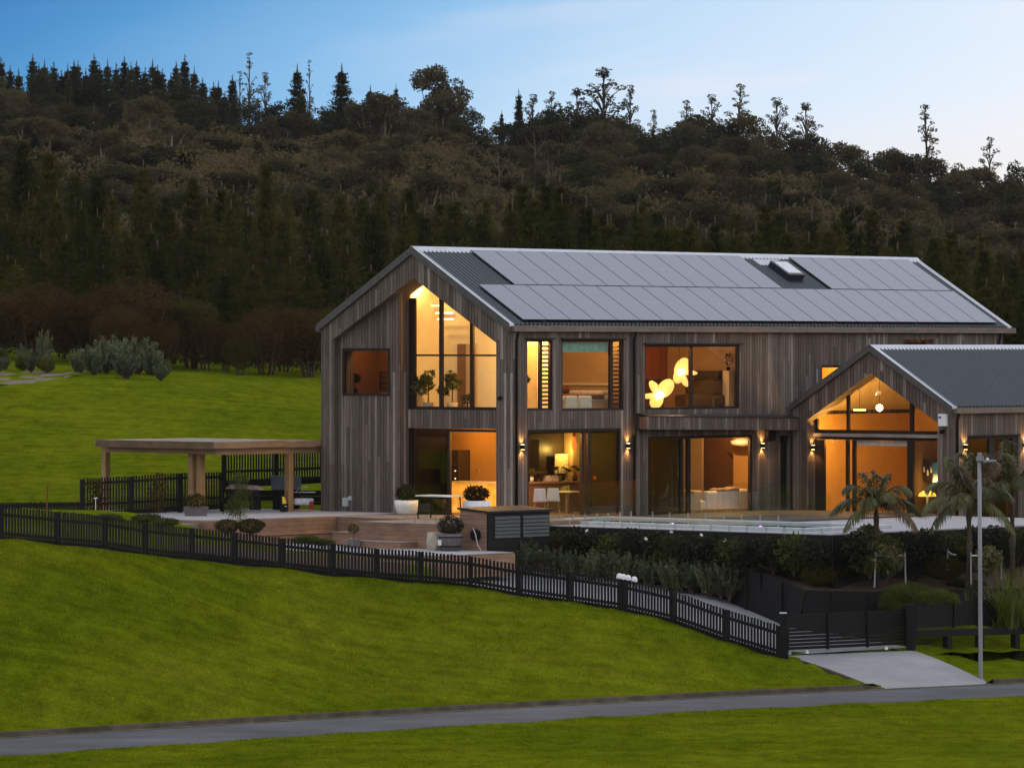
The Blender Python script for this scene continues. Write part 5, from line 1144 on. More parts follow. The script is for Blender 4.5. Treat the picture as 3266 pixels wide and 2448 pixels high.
# under palm leafy clumps
lf=make_bush(91,'leafy_clump',.5,.9,'L_palm',700,.24,.5,aspect=.3,stems=4,cat='plant')
for u,vb,d,s_,lab in ((2775,1835,145.6,1.1,'broad leafed clump at the foot of the left palm'),(2830,1838,145.6,1.,'broad leafed clump right of the left palm trunk'),(2770,1760,146.8,.9,'yellowish leafy clump half way up the left palm trunk'),(3150,1830,146.8,.9,'leafy clump at the foot of the middle palm')):
    put(lf,US,at(u,vb,d),lab,None,(s_,s_,s_))
# stakes with webbing
def stakes(label,pts,ties):
    b0=Vector(pts[0][0]); t=thing('tree_stakes',label,'tree stakes',b0)
    for b,top in pts:
        m=MB(); m.bar(b-b0+Vector((0,0,-.2)),top-b0,.045,.045); m.build('stake',M['galv'],t)
    for a,b in ties:
        m=MB(); a_=pts[a][1]-b0+Vector((0,0,-.08)); b_=(pts[b][1] if isinstance(b,int) else b)-b0+Vector((0,0,-.10)); m.tube([a_,(a_+b_)/2+Vector((0,0,-.05)),b_],[.02]*3,4); m.build('strap',M['white'],t)
stakes('three pale stakes with straps around the left palm',[(at(2727,1818,146.6),at(2731,1764,146.6)),(at(2789,1851,145.2),at(2793,1760,145.2)),(at(2889,1846,145.6),at(2886,1760,145.6))],[(0,at(2770,1775,146.)),(2,1)])
stakes('three pale stakes with straps around the palm behind the street lamp',[(at(3022,1812,148),at(3023,1747,148)),(at(3097,1840,146.4),at(3097,1760,146.4)),(at(3194,1828,147.),at(3194,1754,147.))],[(0,at(3048,1757,147.6)),(2,1)])
# flax at the right edge
def make_flax(label,pos,n,h,seed,mat='L_flax',w=.05):
    rng=np.random.default_rng(seed); t=thing('flax_plant',label,'flax'); t.location=pos; V=[];Fq=[]; o=0
    for i in range(n):
        a=rng.uniform(0,6.28); l=h*rng.uniform(.6,1.1); e=rng.uniform(.08,.75); S=np.linspace(0,1,6); x=np.sin(e)*l*S+.18*l*S**3*e; z=np.cos(e)*l*S-.22*l*S**3*e*1.4; sd=np.array([-np.sin(a),np.cos(a),0]); b=rng.normal(0,.14,2)
        for k in range(6):
            ww=w*(1-.85*S[k]**2); c_=np.array([b[0]+np.cos(a)*x[k],b[1]+np.sin(a)*x[k],z[k]]); V+=[c_-sd*ww*.5,c_+sd*ww*.5]
        for k in range(5): Fq.append([o+2*k,o+2*k+1,o+2*k+3,o+2*k+2])
        o+=12
    npmesh('blades',np.array(V),np.array(Fq),M[mat],t,tri=False); return t
make_flax('big yellow green flax at the right edge beside the slatted fence',at(3205,2005,146.),90,1.95,3)
make_flax('second flax clump cut by the right edge of the picture',at(3262,2010,146.5),80,2.0,4)
make_flax('small arching flax blades above the slatted fence left of the lamp',at(3085,1945,146.2),14,.75,5)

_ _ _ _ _

▶ _TASK TO COMPLETE_:
Set every line down exactly as written, leaving each picture out.

▶ _FINISHED ANSWER_:
The Blender Python script for this scene continues. Write part 5, from line 1144 on. More parts follow. The script is for Blender 4.5. Treat the picture as 3266 pixels wide and 2448 pixels high.
# under palm leafy clumps
lf=make_bush(91,'leafy_clump',.5,.9,'L_palm',700,.24,.5,aspect=.3,stems=4,cat='plant')
for u,vb,d,s_,lab in ((2775,1835,145.6,1.1,'broad leafed clump at the foot of the left palm'),(2830,1838,145.6,1.,'broad leafed clump right of the left palm trunk'),(2770,1760,146.8,.9,'yellowish leafy clump half way up the left palm trunk'),(3150,1830,146.8,.9,'leafy clump at the foot of the middle palm')):
    put(lf,US,at(u,vb,d),lab,None,(s_,s_,s_))
# stakes with webbing
def stakes(label,pts,ties):
    b0=Vector(pts[0][0]); t=thing('tree_stakes',label,'tree stakes',b0)
    for b,top in pts:
        m=MB(); m.bar(b-b0+Vector((0,0,-.2)),top-b0,.045,.045); m.build('stake',M['galv'],t)
    for a,b in ties:
        m=MB(); a_=pts[a][1]-b0+Vector((0,0,-.08)); b_=(pts[b][1] if isinstance(b,int) else b)-b0+Vector((0,0,-.10)); m.tube([a_,(a_+b_)/2+Vector((0,0,-.05)),b_],[.02]*3,4); m.build('strap',M['white'],t)
stakes('three pale stakes with straps around the left palm',[(at(2727,1818,146.6),at(2731,1764,146.6)),(at(2789,1851,145.2),at(2793,1760,145.2)),(at(2889,1846,145.6),at(2886,1760,145.6))],[(0,at(2770,1775,146.)),(2,1)])
stakes('three pale stakes with straps around the palm behind the street lamp',[(at(3022,1812,148),at(3023,1747,148)),(at(3097,1840,146.4),at(3097,1760,146.4)),(at(3194,1828,147.),at(3194,1754,147.))],[(0,at(3048,1757,147.6)),(2,1)])
# flax at the right edge
def make_flax(label,pos,n,h,seed,mat='L_flax',w=.05):
    rng=np.random.default_rng(seed); t=thing('flax_plant',label,'flax'); t.location=pos; V=[];Fq=[]; o=0
    for i in range(n):
        a=rng.uniform(0,6.28); l=h*rng.uniform(.6,1.1); e=rng.uniform(.08,.75); S=np.linspace(0,1,6); x=np.sin(e)*l*S+.18*l*S**3*e; z=np.cos(e)*l*S-.22*l*S**3*e*1.4; sd=np.array([-np.sin(a),np.cos(a),0]); b=rng.normal(0,.14,2)
        for k in range(6):
            ww=w*(1-.85*S[k]**2); c_=np.array([b[0]+np.cos(a)*x[k],b[1]+np.sin(a)*x[k],z[k]]); V+=[c_-sd*ww*.5,c_+sd*ww*.5]
        for k in range(5): Fq.append([o+2*k,o+2*k+1,o+2*k+3,o+2*k+2])
        o+=12
    npmesh('blades',np.array(V),np.array(Fq),M[mat],t,tri=False); return t
make_flax('big yellow green flax at the right edge beside the slatted fence',at(3205,2005,146.),90,1.95,3)
make_flax('second flax clump cut by the right edge of the picture',at(3262,2010,146.5),80,2.0,4)
make_flax('small arching flax blades above the slatted fence left of the lamp',at(3085,1945,146.2),14,.75,5)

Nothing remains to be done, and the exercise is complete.